───── Supplied entries ─────
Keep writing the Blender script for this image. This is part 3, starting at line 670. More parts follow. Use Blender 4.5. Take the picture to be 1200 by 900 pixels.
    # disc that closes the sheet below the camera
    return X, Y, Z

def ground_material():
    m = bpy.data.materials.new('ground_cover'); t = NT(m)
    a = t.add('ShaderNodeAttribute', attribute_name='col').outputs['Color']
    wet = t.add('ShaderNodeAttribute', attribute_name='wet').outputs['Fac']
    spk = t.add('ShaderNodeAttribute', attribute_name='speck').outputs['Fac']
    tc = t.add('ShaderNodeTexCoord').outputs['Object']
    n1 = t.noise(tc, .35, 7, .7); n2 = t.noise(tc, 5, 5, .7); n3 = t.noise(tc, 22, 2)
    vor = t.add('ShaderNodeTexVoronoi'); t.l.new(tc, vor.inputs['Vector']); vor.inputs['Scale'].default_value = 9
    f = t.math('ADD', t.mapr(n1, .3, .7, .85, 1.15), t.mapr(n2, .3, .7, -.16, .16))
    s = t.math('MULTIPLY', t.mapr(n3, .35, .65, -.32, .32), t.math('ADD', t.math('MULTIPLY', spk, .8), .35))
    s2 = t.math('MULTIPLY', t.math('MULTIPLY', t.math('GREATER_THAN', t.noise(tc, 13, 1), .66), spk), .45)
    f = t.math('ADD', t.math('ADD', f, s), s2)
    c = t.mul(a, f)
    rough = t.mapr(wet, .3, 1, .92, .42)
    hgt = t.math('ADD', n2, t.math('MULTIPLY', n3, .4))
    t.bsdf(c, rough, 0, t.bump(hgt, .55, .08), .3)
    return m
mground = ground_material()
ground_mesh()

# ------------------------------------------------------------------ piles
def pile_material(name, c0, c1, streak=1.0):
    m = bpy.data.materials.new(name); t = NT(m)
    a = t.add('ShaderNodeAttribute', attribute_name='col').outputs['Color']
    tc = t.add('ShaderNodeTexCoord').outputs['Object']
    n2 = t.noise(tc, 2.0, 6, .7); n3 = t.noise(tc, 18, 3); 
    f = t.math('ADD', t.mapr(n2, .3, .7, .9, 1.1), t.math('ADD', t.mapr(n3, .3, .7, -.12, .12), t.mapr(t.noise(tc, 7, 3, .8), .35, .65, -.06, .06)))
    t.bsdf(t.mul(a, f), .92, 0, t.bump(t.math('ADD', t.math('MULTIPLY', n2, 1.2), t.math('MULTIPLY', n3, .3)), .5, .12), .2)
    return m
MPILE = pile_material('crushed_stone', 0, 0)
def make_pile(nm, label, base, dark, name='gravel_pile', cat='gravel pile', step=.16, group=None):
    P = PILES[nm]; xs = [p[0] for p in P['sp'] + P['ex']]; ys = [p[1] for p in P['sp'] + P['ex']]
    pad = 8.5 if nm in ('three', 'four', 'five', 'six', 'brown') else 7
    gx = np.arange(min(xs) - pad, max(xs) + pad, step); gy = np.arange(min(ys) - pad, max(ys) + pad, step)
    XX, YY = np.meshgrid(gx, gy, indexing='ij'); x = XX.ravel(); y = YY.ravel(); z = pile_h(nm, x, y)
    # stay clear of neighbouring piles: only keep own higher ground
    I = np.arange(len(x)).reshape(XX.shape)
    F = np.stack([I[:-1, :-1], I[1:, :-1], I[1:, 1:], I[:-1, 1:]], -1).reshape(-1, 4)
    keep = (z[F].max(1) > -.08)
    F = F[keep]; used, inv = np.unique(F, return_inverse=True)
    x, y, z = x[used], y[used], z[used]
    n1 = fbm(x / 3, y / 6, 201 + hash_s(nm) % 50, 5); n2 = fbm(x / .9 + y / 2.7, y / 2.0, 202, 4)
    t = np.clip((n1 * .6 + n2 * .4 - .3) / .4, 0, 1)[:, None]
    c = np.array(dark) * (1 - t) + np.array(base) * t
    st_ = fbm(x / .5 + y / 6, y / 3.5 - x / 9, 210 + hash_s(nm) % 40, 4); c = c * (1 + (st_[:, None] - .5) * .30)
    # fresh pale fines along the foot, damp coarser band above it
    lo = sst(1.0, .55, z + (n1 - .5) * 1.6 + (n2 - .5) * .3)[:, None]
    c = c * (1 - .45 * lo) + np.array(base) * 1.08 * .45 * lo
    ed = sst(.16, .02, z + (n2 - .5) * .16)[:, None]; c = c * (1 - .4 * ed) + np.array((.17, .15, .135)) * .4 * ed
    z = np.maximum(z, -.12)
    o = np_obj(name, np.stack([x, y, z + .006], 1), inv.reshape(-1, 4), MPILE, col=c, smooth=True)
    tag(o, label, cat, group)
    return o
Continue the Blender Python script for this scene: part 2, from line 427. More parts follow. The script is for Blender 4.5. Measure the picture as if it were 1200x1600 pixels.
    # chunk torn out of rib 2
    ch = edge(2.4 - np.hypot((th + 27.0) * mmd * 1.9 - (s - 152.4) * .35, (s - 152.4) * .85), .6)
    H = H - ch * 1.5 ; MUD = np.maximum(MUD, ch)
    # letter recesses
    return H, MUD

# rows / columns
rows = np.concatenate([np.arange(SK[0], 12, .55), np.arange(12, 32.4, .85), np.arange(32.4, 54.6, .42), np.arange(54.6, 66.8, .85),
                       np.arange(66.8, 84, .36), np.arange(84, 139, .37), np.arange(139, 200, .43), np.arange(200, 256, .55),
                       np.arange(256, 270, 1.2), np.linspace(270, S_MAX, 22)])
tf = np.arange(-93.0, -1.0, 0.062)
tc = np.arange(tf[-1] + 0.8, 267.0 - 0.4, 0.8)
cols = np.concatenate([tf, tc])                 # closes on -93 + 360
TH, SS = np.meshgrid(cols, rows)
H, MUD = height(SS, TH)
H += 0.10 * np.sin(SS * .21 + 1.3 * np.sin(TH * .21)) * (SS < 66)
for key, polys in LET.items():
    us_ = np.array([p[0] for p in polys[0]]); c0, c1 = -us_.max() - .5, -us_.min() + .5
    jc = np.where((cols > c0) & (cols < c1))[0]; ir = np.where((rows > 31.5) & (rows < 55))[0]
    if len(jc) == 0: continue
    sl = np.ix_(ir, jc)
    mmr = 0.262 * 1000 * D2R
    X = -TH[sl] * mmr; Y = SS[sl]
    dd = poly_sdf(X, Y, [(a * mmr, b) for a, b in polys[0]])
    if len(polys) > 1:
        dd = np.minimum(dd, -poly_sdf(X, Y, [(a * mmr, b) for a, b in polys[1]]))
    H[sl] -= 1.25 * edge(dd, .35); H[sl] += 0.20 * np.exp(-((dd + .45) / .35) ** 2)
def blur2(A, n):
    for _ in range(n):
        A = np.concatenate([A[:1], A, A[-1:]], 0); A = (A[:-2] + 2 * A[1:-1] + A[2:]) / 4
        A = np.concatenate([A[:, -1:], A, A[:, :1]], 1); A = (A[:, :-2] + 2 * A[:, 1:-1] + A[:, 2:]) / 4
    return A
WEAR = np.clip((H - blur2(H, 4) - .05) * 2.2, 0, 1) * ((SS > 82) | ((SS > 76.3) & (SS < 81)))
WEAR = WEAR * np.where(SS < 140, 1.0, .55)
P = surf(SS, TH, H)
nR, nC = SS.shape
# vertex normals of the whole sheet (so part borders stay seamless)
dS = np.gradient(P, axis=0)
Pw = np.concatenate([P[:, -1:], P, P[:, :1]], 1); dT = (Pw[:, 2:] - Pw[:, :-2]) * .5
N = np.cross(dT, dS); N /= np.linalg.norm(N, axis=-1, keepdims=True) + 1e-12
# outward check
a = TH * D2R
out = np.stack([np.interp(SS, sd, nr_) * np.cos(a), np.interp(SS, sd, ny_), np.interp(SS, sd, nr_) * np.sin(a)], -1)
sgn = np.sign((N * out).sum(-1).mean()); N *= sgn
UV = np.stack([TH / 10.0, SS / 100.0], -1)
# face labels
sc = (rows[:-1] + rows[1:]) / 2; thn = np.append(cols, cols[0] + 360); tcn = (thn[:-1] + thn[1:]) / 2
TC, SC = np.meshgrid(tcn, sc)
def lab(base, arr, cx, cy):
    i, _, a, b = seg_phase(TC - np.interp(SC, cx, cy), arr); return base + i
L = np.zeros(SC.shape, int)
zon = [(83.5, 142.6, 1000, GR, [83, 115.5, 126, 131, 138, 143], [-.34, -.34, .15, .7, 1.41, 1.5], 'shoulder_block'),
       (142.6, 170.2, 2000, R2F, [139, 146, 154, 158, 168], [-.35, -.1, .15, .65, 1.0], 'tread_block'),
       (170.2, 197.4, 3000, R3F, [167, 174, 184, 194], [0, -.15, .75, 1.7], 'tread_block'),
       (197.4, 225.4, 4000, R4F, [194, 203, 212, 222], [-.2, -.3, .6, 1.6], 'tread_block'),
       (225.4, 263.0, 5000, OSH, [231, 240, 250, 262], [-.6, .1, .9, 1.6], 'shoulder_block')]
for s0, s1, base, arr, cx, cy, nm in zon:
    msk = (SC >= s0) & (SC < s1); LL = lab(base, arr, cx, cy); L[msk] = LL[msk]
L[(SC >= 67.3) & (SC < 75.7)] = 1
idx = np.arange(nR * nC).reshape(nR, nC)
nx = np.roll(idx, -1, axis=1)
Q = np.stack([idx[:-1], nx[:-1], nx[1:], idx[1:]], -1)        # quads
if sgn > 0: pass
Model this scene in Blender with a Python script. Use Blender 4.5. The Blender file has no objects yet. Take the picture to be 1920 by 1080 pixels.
─────
● **What to work on**
Exact reproduction is required: output the lines from the start of the entries above through the line with "return X, Y, Z".

● **Solution**
Keep writing the Blender script for this image. This is part 3, starting at line 670. More parts follow. Use Blender 4.5. Take the picture to be 1200 by 900 pixels.
    # disc that closes the sheet below the camera
    return X, Y, Z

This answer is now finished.